A cyber-physical system features a seamless integration of and coordination between computational, networking, and physical subsystems. Wireless sensor-actuator networks (WSANs) represent a new frontier of communication technology for cyber-physical systems in many important application domains such as process control, smart manufacturing, energy, and enterprise data center management. These networked embedded systems face significant challenges that stem from the stringent requirements on real-time communication between sensors, controller, and actuators. Moreover, the close coupling between control and communication motivates a cyber-physical co-design approach for enhanced performance of a WSAN. This talk will present my research on wireless cyber-physical systems to address these challenges. I will first present a new real-time wireless scheduling theory for WSANs along with its evaluation on a physical wireless testbed.

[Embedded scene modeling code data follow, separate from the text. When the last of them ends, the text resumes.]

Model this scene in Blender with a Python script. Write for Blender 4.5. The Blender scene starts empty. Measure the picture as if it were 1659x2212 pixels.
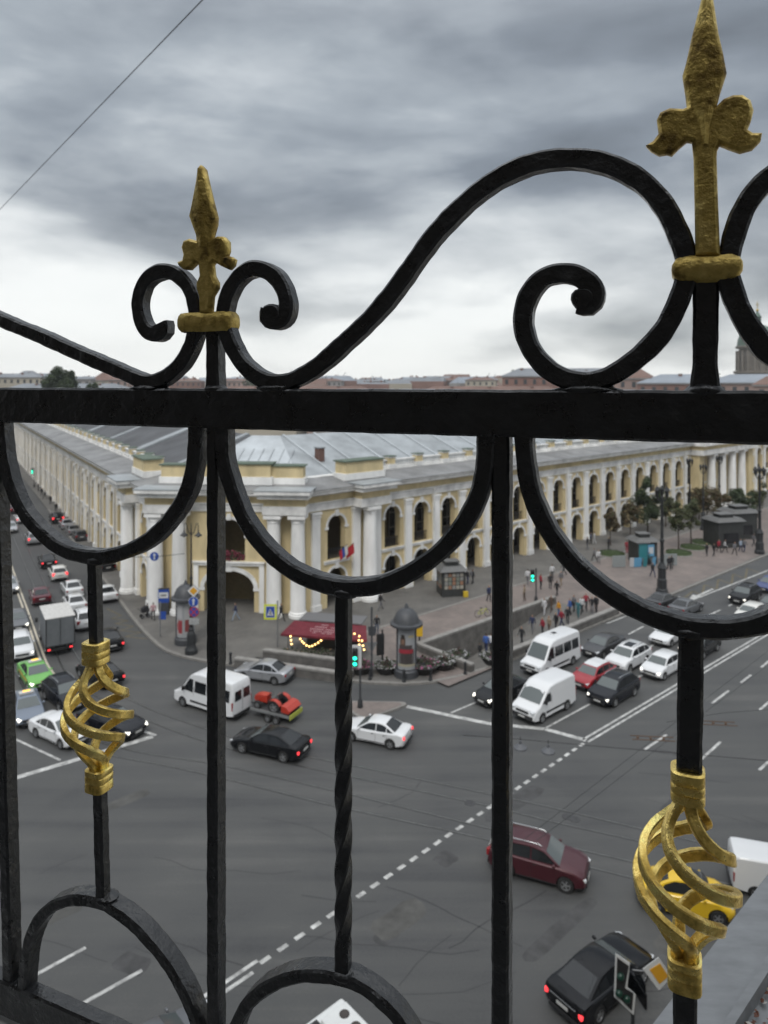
import bpy, bmesh, math, random
from mathutils import Vector, Matrix
random.seed(7)
sc = bpy.context.scene
COL = sc.collection
# ---------------------------------------------------------------- camera
F, HOR, CX, H = 1533.0, 826.0, 829.5, 23.0     # focal length, horizon row and centre column on a 1659 px wide frame; eye height in metres
cam = bpy.data.cameras.new('camera'); camo = bpy.data.objects.new('camera', cam); COL.objects.link(camo)
camo.location = (0, 0, H); camo.rotation_euler = (math.radians(90), 0, 0)
cam.sensor_fit = 'HORIZONTAL'; cam.sensor_width = 36.0; cam.lens = 36.0 * F / 1659.0
cam.shift_y = -(1106.0 - HOR) / 1659.0 * 1.0
cam.clip_start = 0.05; cam.clip_end = 6000
cam.dof.use_dof = True; cam.dof.focus_distance = 0.95; cam.dof.aperture_fstop = cam.lens / 1000.0 / 0.0028 * 1.0
sc.camera = camo
sc.render.resolution_x = 768; sc.render.resolution_y = 1024
sc.cycles.use_denoising = True
sc.cycles.max_bounces = 6; sc.cycles.diffuse_bounces = 3; sc.cycles.glossy_bounces = 3; sc.cycles.transmission_bounces = 3
sc.cycles.caustics_reflective = False; sc.cycles.caustics_refractive = False
# ---------------------------------------------------------------- sky
SUN_EL, SUN_AZ = math.radians(52), math.radians(192)     # azimuth clockwise from +Y
world = bpy.data.worlds.new('World'); sc.world = world; world.use_nodes = True
wn, wl = world.node_tree.nodes, world.node_tree.links
wn.clear()
def N(nodes, t, **kw):
    n = nodes.new(t)
    for k, v in kw.items(): setattr(n, k, v)
    return n
out = N(wn, 'ShaderNodeOutputWorld'); bg = N(wn, 'ShaderNodeBackground'); wl.new(bg.outputs[0], out.inputs[0])
sky = N(wn, 'ShaderNodeTexSky', sky_type='NISHITA', sun_disc=False, sun_elevation=SUN_EL, sun_rotation=SUN_AZ)
tc = N(wn, 'ShaderNodeTexCoord'); sep = N(wn, 'ShaderNodeSeparateXYZ'); wl.new(tc.outputs['Generated'], sep.inputs[0])
def M(op, a, b=None, c=None, nodes=wn, links=wl, clamp=False):
    n = N(nodes, 'ShaderNodeMath', operation=op, use_clamp=clamp)
    for i, v in enumerate((a, b, c)):
        if v is None: continue
        if isinstance(v, (int, float)): n.inputs[i].default_value = v
        else: links.new(v, n.inputs[i])
    return n.outputs[0]
zz = M('MAXIMUM', sep.outputs[2], 0.0)
den = M('ADD', zz, 0.17)
px, py = M('DIVIDE', sep.outputs[0], den), M('DIVIDE', sep.outputs[1], den)
cmb = N(wn, 'ShaderNodeCombineXYZ'); wl.new(px, cmb.inputs[0]); wl.new(py, cmb.inputs[1])
def noise(scale, detail, rough, off, vec=None, nodes=wn, links=wl, dist=0.0):
    mp = N(nodes, 'ShaderNodeMapping'); mp.inputs['Location'].default_value = off
    links.new(vec, mp.inputs[0])
    n = N(nodes, 'ShaderNodeTexNoise'); n.inputs['Scale'].default_value = scale; n.inputs['Detail'].default_value = detail
    n.inputs['Roughness'].default_value = rough; n.inputs['Distortion'].default_value = dist
    links.new(mp.outputs[0], n.inputs['Vector']); return n.outputs['Fac']
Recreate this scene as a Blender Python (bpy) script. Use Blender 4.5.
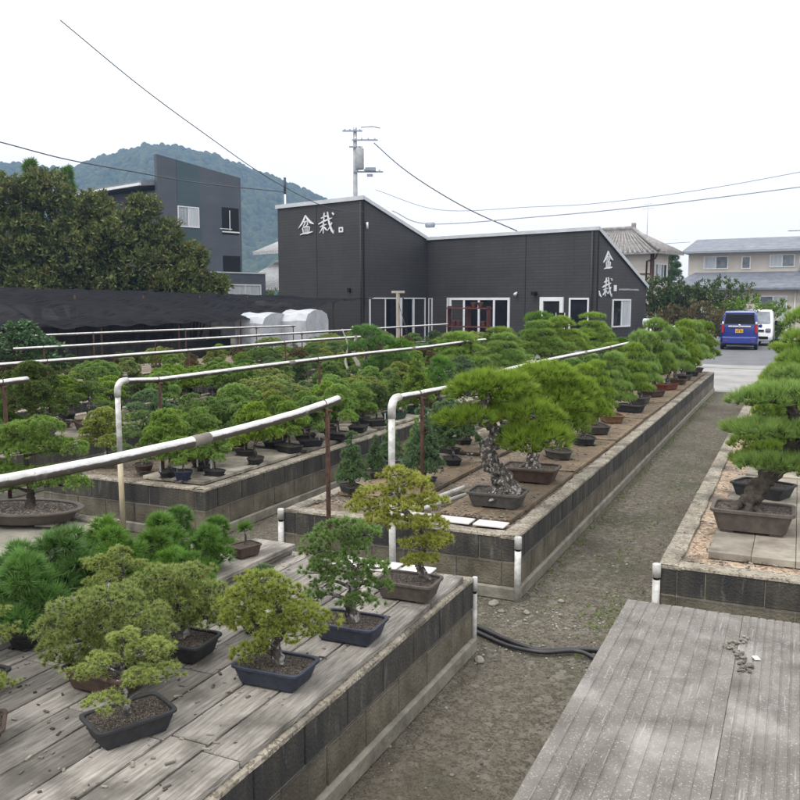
import bpy, math, random
import numpy as np
from mathutils import Vector, Matrix, noise
R = math.radians
for o in list(bpy.data.objects): bpy.data.objects.remove(o)
SC = bpy.context.scene
COL = SC.collection
random.seed(7)

# ------------------------------------------------------------ camera, sky, sun, exposure
YAW = R(24.797)
cam = bpy.data.objects.new('camera', bpy.data.cameras.new('camera')); COL.objects.link(cam)
cam.location = (0, 0, 2.3); cam.rotation_euler = (R(90 - 6.6325), 0, YAW)
cam.data.lens = 38.7; cam.data.sensor_width = 36; cam.data.clip_end = 5000; cam.data.clip_start = 0.05
SC.camera = cam
W = bpy.data.worlds.new('World'); SC.world = W; W.use_nodes = True
nt = W.node_tree; nt.nodes.clear()
sky = nt.nodes.new('ShaderNodeTexSky'); sky.sky_type = 'NISHITA'; sky.sun_disc = False
SUN_EL, SUN_AZ = R(58), R(200)
sky.sun_elevation = SUN_EL; sky.sun_rotation = SUN_AZ; sky.dust_density = 3; sky.air_density = 1.2
tc = nt.nodes.new('ShaderNodeTexCoord')
nz = nt.nodes.new('ShaderNodeTexNoise'); nz.inputs['Scale'].default_value = 2.2; nz.inputs['Detail'].default_value = 5
mp = nt.nodes.new('ShaderNodeMapping'); mp.inputs['Scale'].default_value = (1, 1, 3)
rp = nt.nodes.new('ShaderNodeValToRGB')
rp.color_ramp.elements[0].position = 0.3; rp.color_ramp.elements[0].color = (13.6, 13.3, 13.2, 1)
rp.color_ramp.elements[1].position = 0.62; rp.color_ramp.elements[1].color = (15.0, 14.6, 14.2, 1)
mx = nt.nodes.new('ShaderNodeMix'); mx.data_type = 'RGBA'; mx.inputs['Factor'].default_value = 0.93
bg = nt.nodes.new('ShaderNodeBackground'); bg.inputs['Strength'].default_value = 0.1
wo = nt.nodes.new('ShaderNodeOutputWorld')
L = nt.links.new
L(tc.outputs['Generated'], mp.inputs['Vector']); L(mp.outputs['Vector'], nz.inputs['Vector']); L(nz.outputs['Fac'], rp.inputs['Fac'])
L(sky.outputs['Color'], mx.inputs[6]); L(rp.outputs['Color'], mx.inputs[7]); 
sz = nt.nodes.new('ShaderNodeSeparateXYZ'); L(tc.outputs['Generated'], sz.inputs[0])
mr = nt.nodes.new('ShaderNodeMapRange'); L(sz.outputs[2], mr.inputs[0])      # overcast sky: the zenith is brighter than the horizon
for i_, v_ in enumerate((0.0, 1.0, 0.084, 0.180)): mr.inputs[i_+1].default_value = v_
L(mr.outputs[0], bg.inputs['Strength']); L(mx.outputs[2], bg.inputs['Color']); L(bg.outputs[0], wo.inputs['Surface'])
sl = bpy.data.lights.new('sun', 'SUN'); sl.energy = 1.5; sl.angle = R(14); sl.color = (1, 0.96, 0.9)
so = bpy.data.objects.new('sun', sl); COL.objects.link(so)
so.rotation_euler = (R(90) - SUN_EL, 0, R(180) - SUN_AZ); so.location = (0, 0, 30)
SC.view_settings.view_transform = 'Standard'; SC.view_settings.look = 'None'
SC.view_settings.exposure = 0.08; SC.view_settings.gamma = 1; SC.view_settings.use_curve_mapping = False
SC.render.engine = 'CYCLES'

# ------------------------------------------------------------ materials
def mat(name, c1, c2=None, scale=8, detail=6, rough=0.8, bump=0.0, bscale=None, stretch=(1,1,1), metal=0, ramp=(0.35,0.65),
        tone=0.0, extra=None, objrand=0.0, spec=0.5, voro=None, coat=0, translucent=0):
    m = bpy.data.materials.new(name); m.use_nodes = True
    t = m.node_tree; n = t.nodes; l = t.links.new
    p = n['Principled BSDF']; p.inputs['Roughness'].default_value = rough; p.inputs['Metallic'].default_value = metal
    p.inputs['Specular IOR Level'].default_value = spec
    if coat: p.inputs['Coat Weight'].default_value = coat
    tc = n.new('ShaderNodeTexCoord'); mp = n.new('ShaderNodeMapping'); mp.inputs['Scale'].default_value = stretch
    l(tc.outputs['Object'], mp.inputs['Vector'])
    ns = n.new('ShaderNodeTexNoise'); ns.inputs['Scale'].default_value = scale; ns.inputs['Detail'].default_value = detail
    ns.inputs['Roughness'].default_value = 0.62
    l(mp.outputs[0], ns.inputs['Vector'])
    r = n.new('ShaderNodeValToRGB'); e = r.color_ramp.elements
    e[0].position, e[1].position = ramp; e[0].color = (*c1, 1); e[1].color = (*(c2 or c1), 1)
    l(ns.outputs['Fac'], r.inputs['Fac']); col = r.outputs['Color']
    def mix(a, b, f, mode='MIX'):
        x = n.new('ShaderNodeMix'); x.data_type = 'RGBA'; x.blend_type = mode
        for s, v in ((6, a), (7, b), (0, f)):
            if hasattr(v, 'links'): l(v, x.inputs[s])
            elif s == 0: x.inputs[0].default_value = v
            else: x.inputs[s].default_value = (*v, 1)
        return x.outputs[2]
    def rng(sock, a, b, c, d):
        x = n.new('ShaderNodeMapRange'); l(sock, x.inputs[0])
        for i, v in enumerate((a, b, c, d)): x.inputs[i+1].default_value = v
        return x.outputs[0]
    if voro:   # (scale, dark/bright colour, threshold) granular pattern
        v = n.new('ShaderNodeTexVoronoi'); v.inputs['Scale'].default_value = voro[0]; l(mp.outputs[0], v.inputs['Vector'])
        sp = n.new('ShaderNodeSeparateColor'); l(v.outputs['Color'], sp.inputs[0])
        col = mix(col, voro[1], rng(sp.outputs[0], voro[2], voro[2] + 0.08, 0, voro[3] if len(voro) > 3 else 0.9))
        vd = v.outputs['Distance']
    if tone:
        a = n.new('ShaderNodeAttribute'); a.attribute_name = 'tone'
        x = n.new('ShaderNodeHueSaturation'); l(col, x.inputs['Color'])
        l(rng(a.outputs['Fac'], 0, 1, 1 - tone, 1 + tone), x.inputs['Value']); col = x.outputs[0]
    if objrand:
        oi = n.new('ShaderNodeObjectInfo'); x = n.new('ShaderNodeHueSaturation'); l(col, x.inputs['Color'])
        l(rng(oi.outputs['Random'], 0, 1, 1 - objrand, 1 + objrand), x.inputs['Value'])
        l(rng(oi.outputs['Random'], 0, 1, 0.5 - objrand*0.06, 0.5 + objrand*0.06), x.inputs['Hue']); col = x.outputs[0]
    if extra: col = extra(t, tc, col, mix, rng)
    l(col, p.inputs['Base Color'])
    if bump:
        b = n.new('ShaderNodeBump'); b.inputs['Strength'].default_value = bump; b.inputs['Distance'].default_value = 0.02
        n2 = n.new('ShaderNodeTexNoise'); n2.inputs['Scale'].default_value = bscale or scale*4; n2.inputs['Detail'].default_value = 6
        l(mp.outputs[0], n2.inputs['Vector']); l(n2.outputs['Fac'], b.inputs['Height'])
        if voro:
            b2 = n.new('ShaderNodeBump'); b2.inputs['Strength'].default_value = bump; b2.inputs['Distance'].default_value = 0.01; b2.invert = True
            l(vd, b2.inputs['Height']); l(b.outputs[0], b2.inputs['Normal']); l(b2.outputs[0], p.inputs['Normal'])
        else: l(b.outputs[0], p.inputs['Normal'])
    if translucent:
        tr = n.new('ShaderNodeBsdfTranslucent'); l(col, tr.inputs['Color'])
        ms = n.new('ShaderNodeMixShader'); ms.inputs[0].default_value = translucent
        l(p.outputs[0], ms.inputs[1]); l(tr.outputs[0], ms.inputs[2]); l(ms.outputs[0], n['Material Output'].inputs['Surface'])
    return m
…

I will then describe a scheduling-control co-design approach that integrates control, wireless networking, and real-time scheduling for wireless control systems. I will also present the design and implementation of a real-time WSAN for power management in enterprise data centers. I will conclude my talk with the future directions of my research on new networking platforms, Internet of Things, and large-scale sensing and control for next generation cyber-physical systems.

Speaker's Bio

Abusayeed Saifullah received his PhD in 2014 from the Computer Science and Engineering Department at Washington University in St Louis. His research primarily concerns cyber-physical systems with contributions spanning real-time systems, embedded systems, wireless sensor networks, and parallel and distributed computing. He was the recipient of the 2014 Turner Dissertation Award of Washington University. He also received the Best Paper Award at RTSS '14, the Best Student Paper Award at RTSS '11, and Best Paper Nomination at RTAS '12. Currently, he is an assistant professor of the Computer Science Department at Missouri University of Science and Technology.